Walking in the Power of God (continued)
Now we come to our particular chapter, John 5. Here, as on a number of occasions in John, it is a Feast of the Jews which brings Him to Jerusalem, or is the occasion of His being there. What Feast this one is is quite uncertain. Other Feasts are mentioned, some by name such as the Passover and some are marked by such definite features as to leave us in no doubt as to what they are. In this instance the article is not present. It does not say THE Feast of the Jews, although some translations have included the article. If it were present we should know that it refers to the Passover. We are left very largely to conjecture, but, as far as it is possible to trace the date of this incident, it would seem that it is the Feast of Purim. This Feast was originated in the days of the captivity, and we have the account of it in the book of Esther. It related to the marvelous overruling by God of the counsels of the evil Haman, and the deliverance of the Jews from the awful death, under sentence of which they were living until the Lord turned their death to life.
If this is the Feast of chapter 5, then verses 24-27 take on a wonderful significance: "Verily, verily, I say unto you, the hour is coming, and now is, when the dead shall hear the voice of the Son of God: and they that hear shall live. For as the Father hath life in himself; so hath he given to the Son to have life in himself; and hath given him authority to execute judgment also, because he is the Son of man." Carry these words back into the book of Esther and see how wonderfully they fit in. Condemnation and death exchanged for life, and the Lord Jesus taking the place of Mordecai, to whom at length the authority to execute judgment is given, even to Him Who has been set aside, humiliated and rejected by men.
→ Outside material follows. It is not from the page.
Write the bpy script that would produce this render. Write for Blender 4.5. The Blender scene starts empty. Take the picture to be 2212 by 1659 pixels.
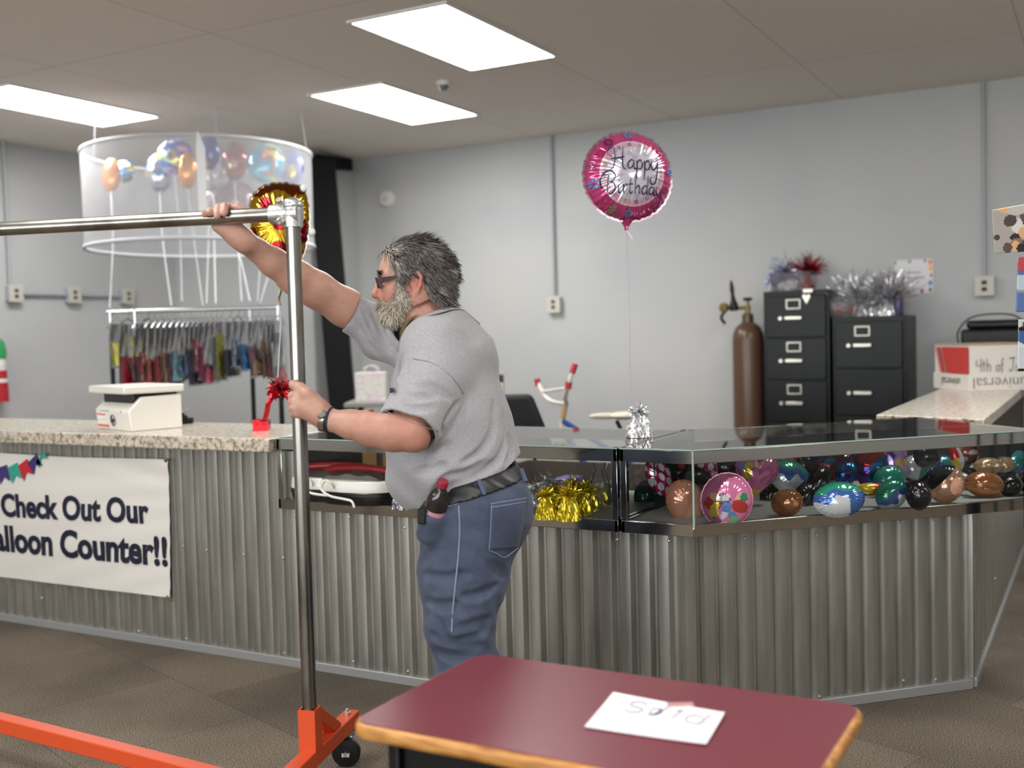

But there is another historical feature in the background of this chapter. The immediate foreground is occupied by the impotent man at the pool, and we are told that he had been there in that state for thirty-eight years. Now that was exactly the period of Israel's wanderings in the wilderness, from the giving of the law at Sinai to the death of Moses. Note these two things: 1. the law given, 2. a subsequent life in impotence, weakness and failure as under the law. What a lot of light is thrown upon this for us by the subsequent writings of the New Testament. The apostle Paul says a good deal about it in his letter to the Romans. He points out that, while man was weak, the weakness of man was not made manifest and brought to light until the law was given; and then, when the law came, the great fact, the universal fact that man is utterly impotent in the presence of the requirements of a holy God is made all too apparent. Not that the law is evil in itself. Nay, but good, and if only it could be lived up to, it would be a great blessing to man. God never imposes upon man anything that is not for his good, but then, because of sin and man's fallen state, there is an inherent weakness, which renders him totally incapable of standing up to God's demands; and so, what should be for his good and benefit, becomes the very instrument of his conscious weakness and helplessness.
That is exactly what we have in John 5. Here is a man on his bed for thirty-eight years. A bed is intended to be a good thing, a blessing, but in the case of this man the bed has become the symbol of his weakness and bondage, and had really become a tyrant rather than a friend. So, right in the heart of Jerusalem, we have this long stretch of Israel's helplessness illustrated in the life of a single man lying in the bondage of his own weakness for thirty-eight years. What is the hope for Israel? What was the hope for this man? Hope lay only in one direction. That direction is indicated right at the commencement of John's gospel: "The law was given by Moses, but grace and truth came by Jesus Christ." Hope, then, lies in the direction of grace and truth, coming in the Person of the Lord Jesus. Thus we find Him coming on the scene when all other hope had faded and disappeared, and well-nigh, if not altogether, settled down in the heart of this poor, helpless victim.